Home , Bildiriler , 8 Mart'ın 100.Yılında; Söz, Eylem Ve Örgütlenme Özgürlüğümüz İçin Alanlarda Saf Tutalım!

8 Mart'ın 100.Yılında; Söz, Eylem Ve Örgütlenme Özgürlüğümüz İçin Alanlarda Saf Tutalım!

ATİK KADINLAR KOMİSYONU | 20 – 02 – 2010 | Emekçi kadınların New – York’ta, Mücadele ve direniş kıvılcımını yaktıkları 8 Mart 1857”den bu güne 153 yıl geçti. Bu günün, Uluslararası Emekçi Kadınlar Günü olarak ilan edilişinin ise, 100. yılını karşılıyoruz. New Yorklu kadınların başkaldırıyla yarattıkları 8 Mart’ın devrimci ruh geleneği, bugün dünya emekçi kadınların mücadelesine ışık tutmaya devam ediyor.
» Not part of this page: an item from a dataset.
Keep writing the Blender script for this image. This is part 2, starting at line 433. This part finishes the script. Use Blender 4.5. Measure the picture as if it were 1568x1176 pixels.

Dün DESA’ da, NOVAMED’te sisteme başkaldıran kadınlar, bugün TEKEL’de, toplumun onlara çizdiği kadın profilinin dışına çıkarak, iki ayı aşkın zamandır örnek alınacak bir direnişe imza atmaktalar. Ve yine Avrupa’nın değişik ülkelerinde emeğin gaspına, özelleştirmelere, ücretlerinin yükseltilmesine yönelik direnişlerde kadınlar, bu geleneğin devam ettiricileri olarak meydanlarda hak arama mücadelelerini cesaretle yürütmektedirler.

Kadınların eşitlik, demokrasi ve özgürlük mücadelesine katılmaları, örgütlü bir güç haline gelmeleri, şiddete, şovenizme, töre cinayetlerine, cins ayrımcılığına karsı mücadelenin yükseltilmesi bu yılki 8 Mart’ın ana halkasını oluştururken; „Eşit işe eşit ücret ve 8 Mart tatil günü olmalıdır!“ taleplerimiz de daha gür haykırılmalıdır. İşçi ve emekçi kadınların sermayeye, sömürüye, kadını köleleştiren bütün faşist ablukalara, karşı birlik-dayanışma ve mücadele günü olan bu gün, kadının eşitlik mücadelesinin de daha ileriye sıçratıldığı dönemeç olmalıdır.

ABD emperyalizmine karşı savaşarak ölen Vietnamlı kadınlar, Sandino’nun kızları, Pinochet diktasına karsı direnen Şilili kadınlar, Arjantin’in Mayo Meydanı Anaları, Güney Afrika’da ırkçılığa karsı meydan okuyan kadınlar, kelebeklerimiz Mirabel kardeşler ve niceleri kadının mücadele tarihinde önemli izler bırakmış miraslar ve 8 Mart’ların devrimci ruhunu yaşatanlardı. 8 Mart’ı yaratan tüm kilometre taşlarını bugün daha da sahiplenmek, onları bayraklaştırmak bizlerin sorumluluğu olmalıdır.

Bizler kadın olarak hep vardık. Fakat kapitalizm koşullarında estetik bir meta olmaya, itaat etmeye, ucuz iş gücümüzün sömürülmesine, pırıltılı kıyafetlerimizle bir kenar süsü olarak kalmaya, krizlerde ucuz emeğimizle ilk kapının önüne konulduğumuzda; toplumun bize biçtiği rollerimizle yaşamaya, anlayışlı eş, becerikli aşçı, cilveli sevgili, sabırlı çocuk bakıcısı olmaya razı oldukça söyleyecek fazla sözümüz, konuşmaya hakkımız olmayacaktır…

TEKEL ve daha nice direnişlerde tüm emekçi kadınların yaptığı gibi; sınırları parçalayan, kapitalizmde nesne olmayan, kendi yaşamının öznesi olan, sistemin bizi köleleştirip, metaya tutsaklaştıran tüm zincirlerini parçalayıp, özgürlüğe koştuğumuz bir kilometre taşı olsun 100.yıl.

Bin yılların çığlığıyla bu 8 Mart’ta özgürleşmek için, “Emeğimiz, Kimliğimiz, Bedenimiz Bizimdir!” bilinciyle alanlarda saf tutalım. ARTIK BİZ KONUŞALIM!

  • ŞAN OLSUN 8 MART MEŞALESİNİ 100 YILDIR HARLAYANLARA!
  • YAŞASIN İŞÇİ SINIFININ ULUSLARARSI DAYANIŞMA MÜCADELESİ!